Bologna, 18 gennaio 2017 - Presidente Prodi, la premier britannica Theresa May ha ufficializzato l’uscita della Gran Bretagna dalla Ue e dal mercato comune. Che ripercussioni ci saranno sull’Europa?
«Sono stato dispiaciuto dalla Brexit ma non stupito. Il fatto nuovo è che c’è l’incoraggiamento americano alla Brexit. Una interferenza inedita, secondo me, di poco stile. Dal punto di vista politico conta il fatto che il futuro presidente degli Stati Uniti ritenga la mossa della Gran Bretagna un fatto positivo».
Gli inglesi sostengono che lasciando l’Europa saranno più globali. Un paradosso?
«Quando ho letto questa frase ho detto: ‘Auguri’. È chiaro che in questo momento la Gran Bretagna è euforica, per ora si gode un andamento della sterlina che aiuta le esportazioni, tanti turisti in più a Londra. Ma sono fatti passeggeri».
La Cina invoca la globalizzazione, l’America di Trump marcia spedita verso il protezionismo. Il mondo si è capovolto?
«È un mondo in cui le leadership inseguono i propri elettori. Gli americani sono spaventati, la classe media ha paura sebbene l’economia Usa sia andata piuttosto bene negli ultimi anni. Trump è riuscito a indicare nella concorrenza messicana e cinese la grande causa di questa paura. Al contrario, è chiaro che le esportazioni hanno fatto la Cina forte e vigorosa».
Lei pensa che Trump favorirà la disgregazione della Ue?
«Finora è passato da una contraddizione all’altra ma certamente le sue dichiarazioni sono state anti europee. Certo, non è che mettendo ostacoli all’arrivo dei cittadini europei in Usa si ferma il terrorismo».
E L’Europa?
«Dovrebbe esserci una strategia unica. Il vero problema è che, anche stavolta, difficilmente ci sarà una politica comune».
Per la verità c’è chi ha dato una risposta immediata a Trump: la Merkel.
«Scusi, faccio io una domanda: negli infiniti vertici Ue, quando mai è stata data una risposta immediata? Mai».
Ma l’Europa è già morta?
«Certo, la mia Europa sì. Ma spero che la crisi la svegli. Ora possiamo solo aggiungere: preghiamo... L’augurio è di poter ancora costruire un’Europa che possa reggere, anche se non con un ruolo da leadership come speravo, il confronto con i giganti del mondo».

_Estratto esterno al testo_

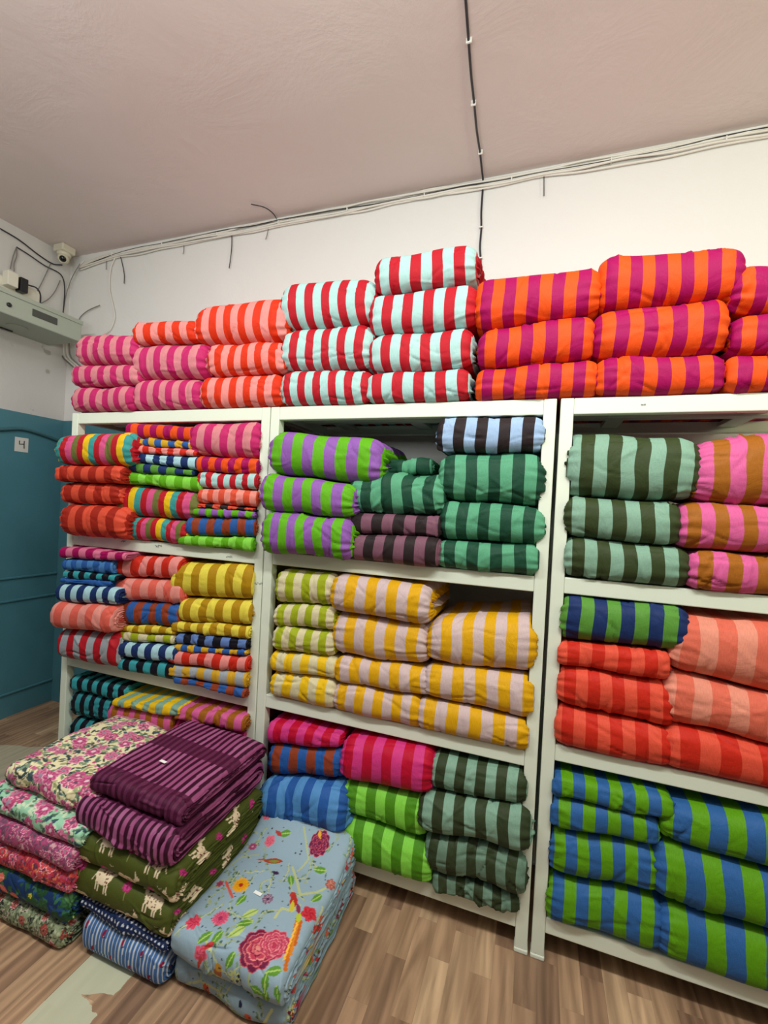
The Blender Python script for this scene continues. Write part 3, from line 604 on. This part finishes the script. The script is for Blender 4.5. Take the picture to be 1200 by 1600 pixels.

Forse ci vogliono anche i leader.
«A volte i leader nascono. Per ora quelli attuali non si sono dimostrati tali. Speriamo ne arrivino di fronte a quella che è una sfida capitale».
Arriva l’infrazione europea sui conti pubblici italiani. E poi c’è la guerra dell’auto. Secondo lei l’Italia è sotto scacco?
«Lo scontro dell’auto è incomprensibile. La Germania ha fatto un’interferenza nel nostro Stato nazionale. E viene da dire: da quale pulpito... In questo concordo con Delrio: piantatela».
E la lettera?
«È chiaro che la necessaria flessibilità diventa più difficile per un commissario olandese che è già nel pieno della campagna elettorale. Fare la faccia feroce contro l’Italia rende voti, sa? Invece c’è una cosa che mi stupisce di più».
Cosa?
«La previsione di diminuzione della crescita del Fmi, perché nell’ultima parte dell’anno c’era stato un minimo miglioramento, pensavo si potesse mantenere quello 0,9% delle previsioni di crescita precedenti».
Come se ne esce?
«Ci vorrebbe un leader vero che si mettesse nei panni di tutti. Chi guida una coalizione politica e una unione di Paesi si deve rendere conto degli interessi di tutti. Mi riferisco alla Merkel».
Lei espresse il timore che la vittoria del No al referendum costituzionale italiano potesse portare a un’inutile e dannosa turbolenza. È partita questa fase di instabilità?
«Beh... sì. Io non so se le turbolenze di oggi derivino dal referendum, però stanno arrivando».
Il governo Gentiloni è più debole di quello di Renzi?
«Io ho avuto Gentiloni nel mio governo, abbiamo sempre lavorato assieme e ho la massima fiducia in lui».